DISQUS

entmike.com: Linksys NAS200 Network Storage System

  • entmike · 1 year ago
    @Daniel J. Pritchett
    You might say that I have a little bit of buyer’s remorse when it comes to Vista. The day that it came out I bought Vista Ultimate 32 bit and ran it up until a few weeks ago. For 95% of the things I did, Vista was not a problem, but when I started getting back into more non-casual tasks and gaming, Vista would start dragging. It would take 2 hours to install a game, etc. Pretty much anything that did i/o on the disk would bring the system to a creep. The only thing I am losing by reverting back to XP Pro is DirectX 10, which I’ll just live without.
  • Daniel J. Pritchett · 1 year ago
    Are you running on a 64bit system? I have not kept up lately but the initial Vista complaints I read were mostly from people on 32bit systems who just did an in-place upgrade with the same hardware.
  • entmike · 1 year ago
    Mine was a fresh install, 32-bit. I have a friend who swears that it was because I was running 32-bit that I was having these terrible i/o times, and he says 64-bit smokes. I just don't feel like buying another license for 64-bit. Honestly, that's another gripe all in its own.

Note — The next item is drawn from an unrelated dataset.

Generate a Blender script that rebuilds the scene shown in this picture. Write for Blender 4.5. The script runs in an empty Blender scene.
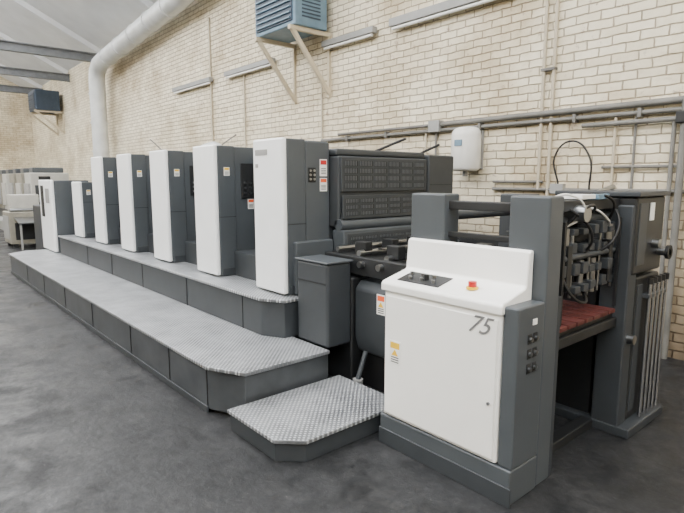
import bpy, bmesh, math, random
from mathutils import Vector, Matrix
random.seed(4)
S=bpy.context.scene
COL=S.collection

# ------------------------------------------------------------ materials
def nt(name):
    m=bpy.data.materials.new(name); m.use_nodes=True
    n=m.node_tree; b=n.nodes['Principled BSDF']
    return m,n,b
def mat(name,c,rough=.5,metal=0,var=.08,scale=6,bump=0.0,spec=.5):
    m,n,b=nt(name)
    tc=n.nodes.new('ShaderNodeTexCoord'); no=n.nodes.new('ShaderNodeTexNoise')
    no.inputs['Scale'].default_value=scale; no.inputs['Detail'].default_value=5
    n.links.new(tc.outputs['Object'],no.inputs['Vector'])
    r=n.nodes.new('ShaderNodeValToRGB')
    r.color_ramp.elements[0].position=.3; r.color_ramp.elements[1].position=.7
    r.color_ramp.elements[0].color=tuple(max(0,x*(1-var)) for x in c)+(1,)
    r.color_ramp.elements[1].color=tuple(min(1,x*(1+var)) for x in c)+(1,)
    n.links.new(no.outputs['Fac'],r.inputs['Fac']); n.links.new(r.outputs['Color'],b.inputs['Base Color'])
    b.inputs['Roughness'].default_value=rough; b.inputs['Metallic'].default_value=metal
    b.inputs['Specular IOR Level'].default_value=spec
    if bump:
        bp=n.nodes.new('ShaderNodeBump'); bp.inputs['Strength'].default_value=bump
        n.links.new(no.outputs['Fac'],bp.inputs['Height']); n.links.new(bp.outputs['Normal'],b.inputs['Normal'])
    return m
def mathn(n,op,a,b=None):
    x=n.nodes.new('ShaderNodeMath'); x.operation=op
    for i,v in enumerate((a,b)):
        if v is None: continue
        if isinstance(v,(int,float)): x.inputs[i].default_value=v
        else: n.links.new(v,x.inputs[i])
    return x.outputs[0]

M_white=mat('white_enamel',(.88,.895,.90),.35,var=.02)
M_cream=mat('offwhite_enamel',(.90,.895,.86),.4,var=.015)
M_grey=mat('slate_grey_enamel',(.064,.073,.081),.42,var=.05)
M_grey2=mat('slate_grey_dark',(.034,.039,.044),.5,var=.1)
M_skirt=mat('skirt_grey',(.048,.053,.058),.36,var=.25)
M_vent=mat('vent_grey',(.037,.042,.046),.5,var=.08)
M_louv=mat('louvre_grey',(.095,.105,.112),.5,var=.08)
M_dark=mat('dark_machine',(.012,.013,.014),.5,var=.25)
M_black=mat('black_rubber',(.006,.006,.0065),.5,var=.2)
M_steel=mat('steel',(.35,.36,.37),.3,1,var=.1)
M_chrome=mat('chrome',(.70,.71,.73),.18,1,var=.05)
M_red=mat('red_plastic',(.55,.02,.02),.4)
M_yellow=mat('yellow_plastic',(.8,.5,.02),.5)
M_orange=mat('orange_label',(.85,.12,.03),.5)
M_label=mat('label_white',(.85,.85,.82),.5,var=.02)
M_board=mat('red_brown_board',(.085,.018,.015),.6,var=.4,scale=20)
M_blue=mat('blue_heater_paint',(.13,.215,.29),.5,var=.15)
M_bluedk=mat('dark_blue_paint',(.03,.05,.08),.5,var=.15)
M_brkt=mat('cream_bracket',(.60,.52,.38),.6,var=.1)
M_duct=mat('galvanised_duct',(.66,.68,.68),.45,.3,var=.12,scale=3)
M_pipe=mat('grey_conduit',(.17,.165,.15),.6,var=.2)
M_pipecream=mat('painted_conduit',(.50,.44,.33),.6,var=.1)
M_beam=mat('steel_beam_paint',(.15,.16,.17),.6,var=.15)
M_beige=mat('beige_machine',(.24,.225,.18),.5,var=.15)
M_plast=mat('white_plastic',(.74,.73,.69),.35,var=.05)
M_roof=mat('roof_lining',(.70,.72,.74),.8,var=.08,scale=1.5)
M_fix=mat('fixture_grey',(.30,.30,.29),.5,var=.08)
M_mark=mat('marking_grey',(.15,.15,.15),.5,var=.08)
M_bgm=mat('background_panel',(.45,.44,.40),.5,var=.08)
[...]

    I think it's more OS mechanisms than it is instruction set, that was causing the problem. It took around half an hour to install SAP on XP 32bit where it took over 4 hours to do the same task on Vista. Something is wrong with that.
  • Daniel J. Pritchett · 1 year ago
    Sounds like the moral is 'never trust Vista'.
  • jgilber1 · 1 year ago
    W3rd.I like mine too.
  • Rickster · 1 year ago
    Vista Premium 64 bit rocked for me until I wanted to add "X" device that required 64-bit drivers. Smaller vendors were/are using Vista as an excuse to not provide driver support --at all or 64-bit versions -- for peripherals that were less than six months old upon Vista's public release. So I now have a $200 hologram (art deco?) coaster, with XP 32 working like a champ on my system. (As expected.)
  • entmike · 1 year ago
    What's interesting is all my hardware was purchased either after or the same time as the Vista release. Simple stuff like an Intel board and processor, some SATA drives, and a GeForce 8800. Nothing legacy or uncommon, so I don't know if drivers had anything to do with my situation or not.
  • Rickster · 1 year ago
    I think that is congruent with most of what I've read about the Vista versions. Vista 32-bit, while having good driver support, had poor I/O performance and other quirks which made it undesirable, whereas Vista 64-bit had poor driver support but had none of the performance issues found using Vista 32-bit. I also recall not having problems with just hardware drivers, but also database drivers -- I couldn't connect to localhost MySQL server (32-bit) from localhost IIS (64-bit) due to a lack of 64-bit ODBC drivers. The only alternative at the time was to use some obscure 64-bit version of PHP that wasn't well supported, all in the name of 64-bit ODBC support for MySQL from PHP.
  • entmike · 1 year ago
    I agree. I consider myself to be a forgiving and optimistic person when it comes to software, whether it be open-source or something I paid money for. However, after two years of this sort of behavior from my OS, I made the decision to revert back to what worked. I'm no /. zealot, but in my case it just made better sense. If MS ever addresses these issues, whether it be Windows 7, or what I consider the more responsible alternative, to fix it with their current release, I will gladly return to a later OS.